All macros favouring India's growth story

All macros favouring Indias growth story

HDFC’s Parekh says profit-making cos should cut their product prices in wake of corporate tax cut

New Delhi: Confident about the Indian growth story getting a big boost from the recent corporate tax rate cuts, eminent banker Deepak Parekh has said profit-making companies should pass on a part of the benefits to consumers by lowering their product prices as that would also help increase their sales.

He also dismissed concerns about any major impact on fiscal deficit side due to the government foregoing a big chunk of their estimated tax revenues and said a strong disinvestment pipeline, starting with Air India, should help fill the gap.

"Our tax rates have become very competitive now and the government's move to lower corporate tax rates should help the country attract manufacturing units which we were losing to countries like Vietnam, Cambodia, Thailand, Indonesia and the Philippines," Parekh said in an interview.

"We were losing manufacturing units in sectors like textiles to these countries and fresh investments can now come to India with lower tax rates," he said.

Parekh, Chairman of financial sector conglomerate HDFC Ltd, said the government move has been taken well by foreign investors as well. "The sentiments and confidence level have got a big boost.

Profitable companies can pass on part of benefits to consumers by reducing product prices.
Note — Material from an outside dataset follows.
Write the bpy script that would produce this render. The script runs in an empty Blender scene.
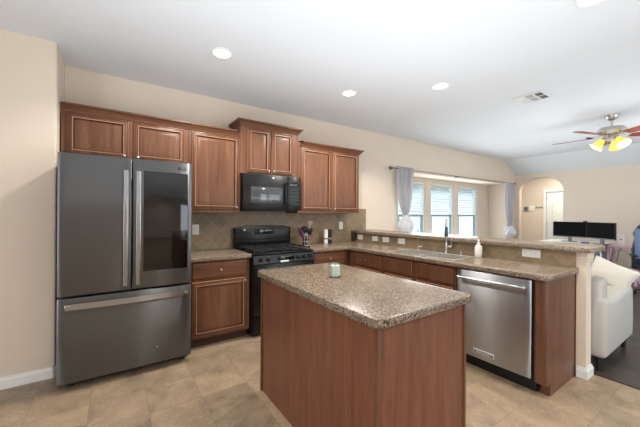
import bpy, bmesh, math, random
from mathutils import Vector, Matrix
random.seed(7)
C = bpy.context.scene.collection
PI = math.pi
sc = bpy.context.scene

# ---------------------------------------------------------------- camera
YAW = 0.6008
cam = bpy.data.cameras.new('camera'); co = bpy.data.objects.new('camera', cam); C.objects.link(co)
cam.sensor_width = 36.0; cam.sensor_fit = 'HORIZONTAL'; cam.lens = 301.94*36/640
cam.shift_y = -0.0008; cam.clip_start = 0.02; cam.clip_end = 200
co.matrix_world = Matrix.Translation((0, -3.7438, 1.3605)) @ Matrix.Rotation(-YAW, 4, 'Z') @ Matrix.Rotation(PI/2, 4, 'X') @ Matrix.Rotation(0.0066, 4, 'Z')
sc.camera = co
# ---------------------------------------------------------------- world
w = bpy.data.worlds.new('world'); sc.world = w; w.use_nodes = True
bg = w.node_tree.nodes['Background']; bg.inputs[0].default_value = (0.80, 0.91, 1.0, 1); bg.inputs[1].default_value = 3.2
# ---------------------------------------------------------------- exposure
vs = sc.view_settings; vs.view_transform = 'Standard'; vs.look = 'None'; vs.exposure = 0.14; vs.gamma = 1.0; vs.use_curve_mapping = False

def area(name, loc, rot, sx, sy, power, col=(1, 1, 1), spread=None):
    l = bpy.data.lights.new(name, 'AREA'); l.shape = 'RECTANGLE'; l.size = sx; l.size_y = sy
    l.energy = power; l.color = col
    if spread: l.spread = spread
    o = bpy.data.objects.new(name, l); C.objects.link(o); o.location = loc; o.rotation_euler = rot
    return o
# added fill lamps at unseen openings behind the camera and on the left
area('rear_fill', (3.6, -6.42, 1.25), (PI/2, 0, 0), 1.1, 2.1, 8, (0.97, 0.98, 1.0))
area('rear_fill_living', (6.1, -6.42, 1.25), (PI/2, 0, 0), 3.2, 2.1, 8, (0.97, 0.98, 1.0))
area('left_fill', (-2.74, -4.0, 1.35), (PI/2, 0, -PI/2), 2.2, 1.9, 32, (0.97, 0.98, 1.0))
area('daylight_bay', (6.35, 0.40, 1.32), (-PI/2, 0, 0), 2.9, 1.3, 40, (0.93, 0.97, 1.0))
# added upward fill lamps that brighten the ceiling, no such source in the room
area('ceiling_fill', (1.1, -2.6, 1.37), (PI, 0, 0), 3.4, 2.6, 43, (0.86, 0.94, 1.0))
area('ceiling_fill_living', (5.8, -2.8, 1.37), (PI, 0, 0), 3.0, 3.0, 26, (0.90, 0.95, 1.0))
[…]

The companies can reduce their margins a little bit, so that their sales pick up.

"If a company wants to be competitive in the market and if it wants to sell its product more, it should share the tax cut benefits by lowering the product prices," he said. He said the reduction of GST rates on hotels and catering etc would also give these sectors a boost.

Last Friday, the government slashed corporate tax by almost 10 percentage points as part of efforts to pull the economy out of a six-year low growth rate with a Rs 1.45-lakh crore tax break.

Base corporate tax for existing companies has been reduced to 22 per cent from the current 30 per cent; and for new manufacturing firms, incorporated after October 1, 2019 and starting operations before March 31, 2023, to 15 per cent from the current 25 per cent.

Several experts have, however, warned that India's fiscal deficit will widen as a result of the corporate tax reduction by the government.

Asked about the possible widening of fiscal deficit, Parekh said the government has clearly said there are 7-8 central public sector enterprises where they have already got Cabinet approval for divestment.

Expecting Air India to go first off the block, Parekh said a part of the national carrier's debt has already been transferred to another company to make its sale viable.

"Disinvestment should take care of the concerns on fiscal deficit side. All of these may not happen in this fiscal, but six months is a long time and 3-4 companies can get sold and generate necessary funds for the government," he said.